▶ Written request: What follows is a listing; restate every line of it word for word.

▶ Data provided:
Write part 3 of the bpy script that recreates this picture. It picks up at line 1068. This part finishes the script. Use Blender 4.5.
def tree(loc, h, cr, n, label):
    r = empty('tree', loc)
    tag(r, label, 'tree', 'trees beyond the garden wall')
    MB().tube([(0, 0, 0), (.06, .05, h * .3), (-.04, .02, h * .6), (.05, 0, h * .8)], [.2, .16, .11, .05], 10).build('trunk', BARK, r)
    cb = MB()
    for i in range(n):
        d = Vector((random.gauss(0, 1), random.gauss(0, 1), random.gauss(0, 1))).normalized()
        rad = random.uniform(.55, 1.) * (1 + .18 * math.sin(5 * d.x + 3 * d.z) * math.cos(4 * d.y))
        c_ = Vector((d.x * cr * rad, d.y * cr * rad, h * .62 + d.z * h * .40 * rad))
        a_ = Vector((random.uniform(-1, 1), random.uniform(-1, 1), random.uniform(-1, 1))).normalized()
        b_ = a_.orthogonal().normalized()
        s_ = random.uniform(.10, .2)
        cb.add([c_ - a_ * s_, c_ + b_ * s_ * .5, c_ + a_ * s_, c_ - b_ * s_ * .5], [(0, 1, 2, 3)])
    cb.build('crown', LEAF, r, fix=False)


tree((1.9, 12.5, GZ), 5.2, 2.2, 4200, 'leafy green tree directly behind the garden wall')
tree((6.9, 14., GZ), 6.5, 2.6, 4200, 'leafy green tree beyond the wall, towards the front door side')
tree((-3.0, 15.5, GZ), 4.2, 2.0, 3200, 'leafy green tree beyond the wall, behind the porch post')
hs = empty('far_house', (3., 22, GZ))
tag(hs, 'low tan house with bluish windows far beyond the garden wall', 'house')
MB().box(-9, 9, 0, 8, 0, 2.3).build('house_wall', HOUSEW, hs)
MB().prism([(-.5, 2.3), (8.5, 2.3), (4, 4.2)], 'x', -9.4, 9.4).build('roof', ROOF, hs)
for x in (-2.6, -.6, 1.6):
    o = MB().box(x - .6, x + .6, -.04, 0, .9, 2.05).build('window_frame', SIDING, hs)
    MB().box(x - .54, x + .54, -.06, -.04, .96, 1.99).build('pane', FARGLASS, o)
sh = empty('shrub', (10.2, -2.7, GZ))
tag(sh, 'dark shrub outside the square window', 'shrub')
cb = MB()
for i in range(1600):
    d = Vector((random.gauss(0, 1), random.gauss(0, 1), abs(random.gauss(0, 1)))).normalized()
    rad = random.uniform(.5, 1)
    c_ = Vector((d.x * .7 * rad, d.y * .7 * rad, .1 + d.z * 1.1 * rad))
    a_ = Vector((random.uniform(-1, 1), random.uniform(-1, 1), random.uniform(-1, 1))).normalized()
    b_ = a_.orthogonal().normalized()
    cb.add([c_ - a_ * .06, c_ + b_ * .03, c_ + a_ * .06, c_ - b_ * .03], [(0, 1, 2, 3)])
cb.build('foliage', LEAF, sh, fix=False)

▶ Answer below:
Write part 3 of the bpy script that recreates this picture. It picks up at line 1068. This part finishes the script. Use Blender 4.5.
def tree(loc, h, cr, n, label):
    r = empty('tree', loc)
    tag(r, label, 'tree', 'trees beyond the garden wall')
    MB().tube([(0, 0, 0), (.06, .05, h * .3), (-.04, .02, h * .6), (.05, 0, h * .8)], [.2, .16, .11, .05], 10).build('trunk', BARK, r)
    cb = MB()
    for i in range(n):
        d = Vector((random.gauss(0, 1), random.gauss(0, 1), random.gauss(0, 1))).normalized()
        rad = random.uniform(.55, 1.) * (1 + .18 * math.sin(5 * d.x + 3 * d.z) * math.cos(4 * d.y))
        c_ = Vector((d.x * cr * rad, d.y * cr * rad, h * .62 + d.z * h * .40 * rad))
        a_ = Vector((random.uniform(-1, 1), random.uniform(-1, 1), random.uniform(-1, 1))).normalized()
        b_ = a_.orthogonal().normalized()
        s_ = random.uniform(.10, .2)
        cb.add([c_ - a_ * s_, c_ + b_ * s_ * .5, c_ + a_ * s_, c_ - b_ * s_ * .5], [(0, 1, 2, 3)])
    cb.build('crown', LEAF, r, fix=False)


tree((1.9, 12.5, GZ), 5.2, 2.2, 4200, 'leafy green tree directly behind the garden wall')
tree((6.9, 14., GZ), 6.5, 2.6, 4200, 'leafy green tree beyond the wall, towards the front door side')
tree((-3.0, 15.5, GZ), 4.2, 2.0, 3200, 'leafy green tree beyond the wall, behind the porch post')
hs = empty('far_house', (3., 22, GZ))
tag(hs, 'low tan house with bluish windows far beyond the garden wall', 'house')
MB().box(-9, 9, 0, 8, 0, 2.3).build('house_wall', HOUSEW, hs)
MB().prism([(-.5, 2.3), (8.5, 2.3), (4, 4.2)], 'x', -9.4, 9.4).build('roof', ROOF, hs)
for x in (-2.6, -.6, 1.6):
    o = MB().box(x - .6, x + .6, -.04, 0, .9, 2.05).build('window_frame', SIDING, hs)
    MB().box(x - .54, x + .54, -.06, -.04, .96, 1.99).build('pane', FARGLASS, o)
sh = empty('shrub', (10.2, -2.7, GZ))
tag(sh, 'dark shrub outside the square window', 'shrub')
cb = MB()
for i in range(1600):
    d = Vector((random.gauss(0, 1), random.gauss(0, 1), abs(random.gauss(0, 1)))).normalized()
    rad = random.uniform(.5, 1)
    c_ = Vector((d.x * .7 * rad, d.y * .7 * rad, .1 + d.z * 1.1 * rad))
    a_ = Vector((random.uniform(-1, 1), random.uniform(-1, 1), random.uniform(-1, 1))).normalized()
    b_ = a_.orthogonal().normalized()
    cb.add([c_ - a_ * .06, c_ + b_ * .03, c_ + a_ * .06, c_ - b_ * .03], [(0, 1, 2, 3)])
cb.build('foliage', LEAF, sh, fix=False)